**Your instructions**
Reproduce precisely the lines between the start of the data below and the line with "col = scene.collection", both included.

**Supplied information**
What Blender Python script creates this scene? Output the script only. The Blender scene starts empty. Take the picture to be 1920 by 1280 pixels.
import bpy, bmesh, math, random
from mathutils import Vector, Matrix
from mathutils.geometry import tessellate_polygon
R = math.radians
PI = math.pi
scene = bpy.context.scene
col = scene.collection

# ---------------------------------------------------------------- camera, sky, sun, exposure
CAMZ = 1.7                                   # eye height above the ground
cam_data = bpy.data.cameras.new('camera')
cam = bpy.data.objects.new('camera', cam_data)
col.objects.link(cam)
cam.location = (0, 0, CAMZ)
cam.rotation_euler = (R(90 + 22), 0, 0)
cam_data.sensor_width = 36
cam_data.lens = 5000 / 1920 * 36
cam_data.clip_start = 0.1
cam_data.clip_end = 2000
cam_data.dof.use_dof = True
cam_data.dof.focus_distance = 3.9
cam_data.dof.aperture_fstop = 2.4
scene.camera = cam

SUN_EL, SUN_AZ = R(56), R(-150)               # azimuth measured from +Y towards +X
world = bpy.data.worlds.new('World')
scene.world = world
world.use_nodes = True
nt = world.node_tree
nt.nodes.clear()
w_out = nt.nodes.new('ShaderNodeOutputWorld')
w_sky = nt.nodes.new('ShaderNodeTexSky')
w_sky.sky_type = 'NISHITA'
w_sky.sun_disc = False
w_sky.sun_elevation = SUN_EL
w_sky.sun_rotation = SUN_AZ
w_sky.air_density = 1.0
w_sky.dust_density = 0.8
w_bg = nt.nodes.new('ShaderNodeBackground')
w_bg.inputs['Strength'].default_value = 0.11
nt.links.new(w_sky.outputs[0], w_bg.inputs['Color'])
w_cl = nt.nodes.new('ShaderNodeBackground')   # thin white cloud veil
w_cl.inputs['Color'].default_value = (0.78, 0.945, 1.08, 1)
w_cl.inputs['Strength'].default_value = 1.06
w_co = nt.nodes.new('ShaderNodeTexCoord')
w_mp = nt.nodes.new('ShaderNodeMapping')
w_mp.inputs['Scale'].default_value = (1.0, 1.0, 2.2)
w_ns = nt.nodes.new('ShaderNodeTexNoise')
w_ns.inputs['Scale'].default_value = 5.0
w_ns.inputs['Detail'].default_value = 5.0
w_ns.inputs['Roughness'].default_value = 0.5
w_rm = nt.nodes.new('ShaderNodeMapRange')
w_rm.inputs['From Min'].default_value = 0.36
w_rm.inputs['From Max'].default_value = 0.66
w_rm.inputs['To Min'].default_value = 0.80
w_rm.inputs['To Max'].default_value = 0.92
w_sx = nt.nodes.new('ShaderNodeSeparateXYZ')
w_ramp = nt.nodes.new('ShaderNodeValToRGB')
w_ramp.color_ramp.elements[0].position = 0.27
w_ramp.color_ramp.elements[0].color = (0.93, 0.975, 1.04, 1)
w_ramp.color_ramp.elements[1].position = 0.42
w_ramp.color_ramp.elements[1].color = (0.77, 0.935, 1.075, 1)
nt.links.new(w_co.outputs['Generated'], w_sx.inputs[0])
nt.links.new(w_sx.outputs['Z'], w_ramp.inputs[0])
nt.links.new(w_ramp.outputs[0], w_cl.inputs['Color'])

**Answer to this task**
What Blender Python script creates this scene? Output the script only. The Blender scene starts empty. Take the picture to be 1920 by 1280 pixels.
import bpy, bmesh, math, random
from mathutils import Vector, Matrix
from mathutils.geometry import tessellate_polygon
R = math.radians
PI = math.pi
scene = bpy.context.scene
col = scene.collection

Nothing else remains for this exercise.